IL PRESEPE NAPOLETANO

Il presepe nasce come rappresentazione di alcuni passi del Vangelo relativi alla venuta al mondo del Salvatore. In particolare, vi trovano spazio Il "Mistero", ovvero la nascita del Bambino, l'"Annuncio", ovvero l'apparizione di un angelo ai pastori, l'adorazione dei Magi e il "Diversorium", l'albergo dove Maria e Giuseppe avevano cercato invano riparo.

Il presepe napoletano può sembrare invece una cosa diversa. Altro non appare se non uno squarcio della Napoli del settecento. I volti, le attività, i costumi sono quelli dell'epoca, parti di una capitale affollata e variopinta.
Si fa quasi fatica a districarsi nella folla. Ma con uno sguardo più attento si possono individuare alcuni gruppi ben definiti.


Innanzitutto i protagonisti dell’ “Annuncio”, poveri pastori raggiunti dal messaggio divino della nascita del Redentore. E allora, ecco il “pastore che soffia sul fuoco”, quello “con la caprettina in mano”, Benino ( “il pastore che dorme” ), il “pastore della meraviglia” e quello “dell’adorazione”, lo “zampognaro” che suona e quello delle offerte. Così come è stato scritto, è una traduzione plastica “della Verità evangelica della Buona Novella annunciata ai poveri”.

Accanto ai pastori, i primi a ricevere l’Annuncio, il Mondo. Ecco quindi gli esotici I Re Magi in cammino per rendere omaggio al Redentore. Diverse le razze, diverse le età, diversi i simbolici doni dei tre sovrani : un simbolo dell’universalità e trasversalità della Salvezza significata della nascita del Bambino.Il presepe napoletano traduce questo messaggio usando le facce, gli abiti, gli esempi di “esotico”, che erano propri della Napoli del settecento, metropoli al centro di traffici e crocevia di mercanti e nobili viaggiatori, città popolata di schiavi medio-orientali e nordafricani. E allora il corteo dei re Magi si compone di servi, donne, palafrenieri, cavalli, cammelli ed elefanti, occasioni per mirabili esercitazioni di esotismo, in cui riecheggia il ricordo dell’epica visita degli ambasciatori tunisini a Napoli agli inizi del seicento, immortalati anche dai pennelli del Bonito.

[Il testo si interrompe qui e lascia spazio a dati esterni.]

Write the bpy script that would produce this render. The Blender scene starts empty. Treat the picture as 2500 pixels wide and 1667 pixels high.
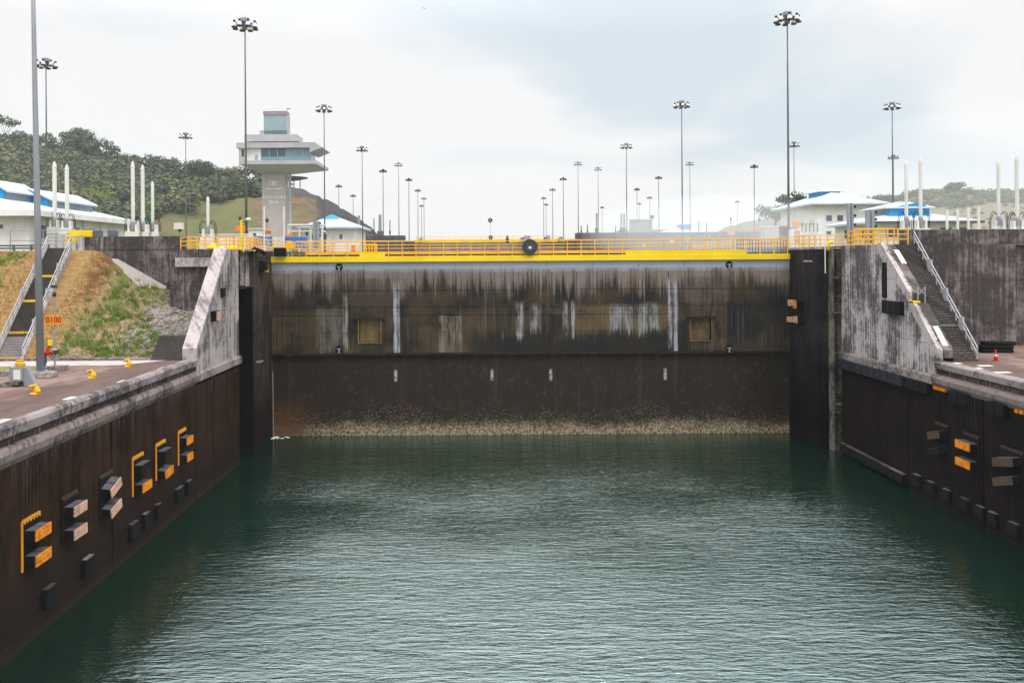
import bpy, math, random
from math import radians as R, sin, cos, pi
from mathutils import Vector, Matrix, noise as mnoise
rnd = random.Random(7)
sc = bpy.context.scene
col = sc.collection

# ------------------------------------------------------------------ camera
# pixel units of the 2500x1667 photograph: focal length, principal point, roll, eye height above the chamber water
F, PX, PY, ROLL, H = 2126.0, 1175.0, 630.0, 0.0065, 18.8
cd = bpy.data.cameras.new('camera'); cam = bpy.data.objects.new('camera', cd); col.objects.link(cam)
cam.location = (0, 0, H)
cam.rotation_euler = (Matrix.Rotation(R(90), 3, 'X') @ Matrix.Rotation(-ROLL, 3, 'Z')).to_euler()
cd.sensor_width = 36; cd.lens = 36*F/2500
cd.shift_x = (1250-PX)/2500; cd.shift_y = -(833.5-PY)/2500
cd.clip_start = 0.5; cd.clip_end = 6000
sc.camera = cam

# ------------------------------------------------------------------ sky, sun, exposure
SUN_EL, SUN_AZ = R(58), R(150)       # azimuth from +Y clockwise: behind the camera and to its right
w = bpy.data.worlds.new('World'); sc.world = w; w.use_nodes = True
wt = w.node_tree; wt.nodes.clear(); WL = wt.links.new
def wn(t, **k):
    n = wt.nodes.new(t)
    for a, b in k.items(): setattr(n, a, b)
    return n
tc = wn('ShaderNodeTexCoord'); sep = wn('ShaderNodeSeparateXYZ'); WL(tc.outputs['Generated'], sep.inputs[0])
sky = wn('ShaderNodeTexSky', sky_type='NISHITA', sun_disc=False, sun_elevation=SUN_EL, sun_rotation=SUN_AZ, dust_density=4.0)
def wmath(op, a, b=None, clamp=False):
    n = wn('ShaderNodeMath', operation=op, use_clamp=clamp)
    for i, v in enumerate((a, b)):
        if v is None: continue
        if hasattr(v, 'links'): WL(v, n.inputs[i])
        else: n.inputs[i].default_value = v
    return n.outputs[0]
# cloud sheet: soft patches stretched towards the horizon
mp = wn('ShaderNodeMapping'); mp.inputs['Scale'].default_value = (1.0, 1.0, 2.6); mp.inputs['Location'].default_value = (3.1, 1.7, 0.35)
WL(tc.outputs['Generated'], mp.inputs['Vector'])
n1 = wn('ShaderNodeTexNoise'); n1.inputs['Scale'].default_value = 2.3; n1.inputs['Detail'].default_value = 5; n1.inputs['Roughness'].default_value = .5
n1.inputs['Distortion'].default_value = .35
WL(mp.outputs[0], n1.inputs['Vector'])
rp = wn('ShaderNodeValToRGB'); rp.color_ramp.elements[0].position = .50; rp.color_ramp.elements[1].position = .70
rp.color_ramp.elements[0].color = (.985, .985, .985, 1); rp.color_ramp.elements[1].color = (.81, .885, .95, 1)
WL(n1.outputs['Fac'], rp.inputs[0])
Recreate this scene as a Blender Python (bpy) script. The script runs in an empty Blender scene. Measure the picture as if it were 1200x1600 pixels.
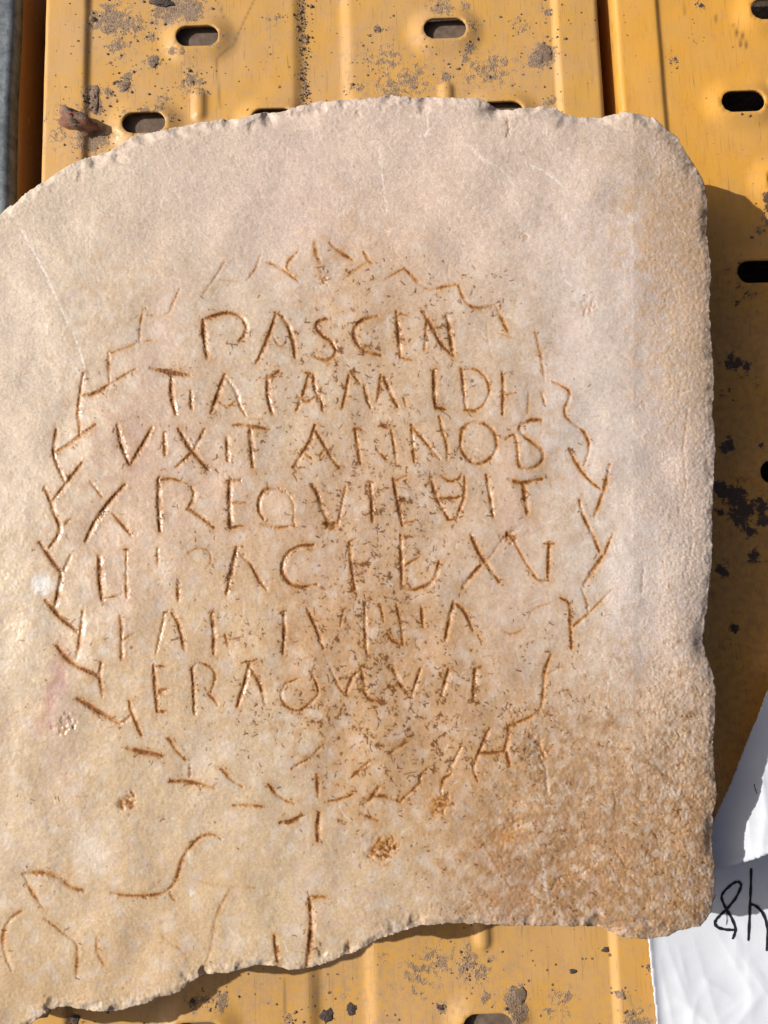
import bpy, math, random
import numpy as np
random.seed(7)
rng = np.random.default_rng(11)
SC = bpy.context.scene
COL = SC.collection

# ------------------------------------------------------------------ camera
F_PX = 1200.0
TILT, ROLL = math.radians(7.125), math.radians(-1.72)
CAM = np.array([0.02774, -0.05036, 0.40285])
cd = bpy.data.cameras.new('camera')
cd.sensor_fit = 'VERTICAL'; cd.sensor_height = 36.0; cd.lens = 36.0 * F_PX / 1600.0
cd.clip_start = 0.01; cd.clip_end = 200.0
co = bpy.data.objects.new('camera', cd); COL.objects.link(co)
from mathutils import Matrix, Vector
co.matrix_world = Matrix.Translation(CAM.tolist()) @ Matrix.Rotation(TILT, 4, 'X') @ Matrix.Rotation(ROLL, 4, 'Z')
SC.camera = co
Rm = np.array((Matrix.Rotation(TILT, 3, 'X') @ Matrix.Rotation(ROLL, 3, 'Z')))

# ------------------------------------------------------------------ world, sun, exposure
SUN_EL, SUN_AZ = math.radians(38.0), math.radians(10.0)      # light comes from the left, a little from above
w = bpy.data.worlds.new('World'); SC.world = w; w.use_nodes = True
nt = w.node_tree
bg = nt.nodes['Background']; bg.inputs['Strength'].default_value = 0.075
sk = nt.nodes.new('ShaderNodeTexSky'); sk.sky_type = 'NISHITA'; sk.sun_disc = False
sk.air_density = 0.5; sk.dust_density = 5.0; sk.ozone_density = 0.0; sk.sun_elevation = SUN_EL; sk.sun_rotation = math.radians(280.0)
nt.links.new(sk.outputs['Color'], bg.inputs['Color'])
sd = bpy.data.lights.new('sun', 'SUN'); sd.energy = 4.7; sd.angle = math.radians(0.5); sd.color = (1.0, 0.965, 0.92)
so = bpy.data.objects.new('sun', sd); COL.objects.link(so)
ray = Vector((math.cos(SUN_EL) * math.cos(SUN_AZ), -math.cos(SUN_EL) * math.sin(SUN_AZ), -math.sin(SUN_EL)))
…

Poco più in là il “Diversorium”, l’albergo dove l’umanità godereccia, ai limiti di una rabelaisiana fantasia, dà il destro per la rappresentazione di quanto di più squisito potesse offrirsi agli occhi di un popolano dell’epoca. Sui banchi, nei trionfi di formaggi e latticini di ogni tipo, varietà di pane meticolosamente diversificate ( “ammazzaruto”, “cuotto”, “niro”, “sereticcio”, “spagnuolo”, “francese”, etc. ) le freselle, i casatielli, i fiaschi di vino d’Ischia e Grieco, i tortani, gli agnelli squartati e pelati, i quarti di maiale e di bue.



E poi ancora le anatre uccise e appese, il castrato, i conigli, le frattaglie, il pesce in tutte le sue tipologie, gli arancini, gli struffoli, i cavolfiori, l’uva bianca e l’uva nera..... L’elenco potrebbe essere infinito, come il sogno di un popolano affamato, ma pago anche solo di rimirare queste delizie e di immaginarle sciogliersi in bocca. Intorno alle cibarie, tutta l’umanità e gli animali che avremmo potuto incontrare al mercato, sempre nella Napoli del tempo : i venditori, le massaie, le zingare che leggevano le mani tra i banchi, i giocatori di carte e di dadi, gli avventori della taverna, i cortei di cani, gatti, colombi. Ma anche vezzo esotico d’alto bordo, leoni, scimmiette e pavoni. In mezzo a questa folla indaffarata e coloratissima, il Praesepium. Un tempio, o meglio le rovine di un antico tempio. Le colonne, i resti di un frontone. Un omaggio a Pompei e a Paestum, appena ritrovate, e al gusto per le antichità classiche che allora conquistava i ceti alti, ma anche il simbolo di un paganesimo ormai in rovina, mentre si consuma il Mistero più grande mai avvenuto : la nascita di Dio. In quella scena così quotidiana ed affollata, il Mistero appare ancora di più come qualcosa di straordinario, eccezionale, fermato in un cono di luce divina. Un Miracolo, appunto: eccezionale nella sua differenza rispetto alla vita di ogni giorno, ma accessibile perché aperto alla vista e alla comprensione di chi quel quotidiano vive.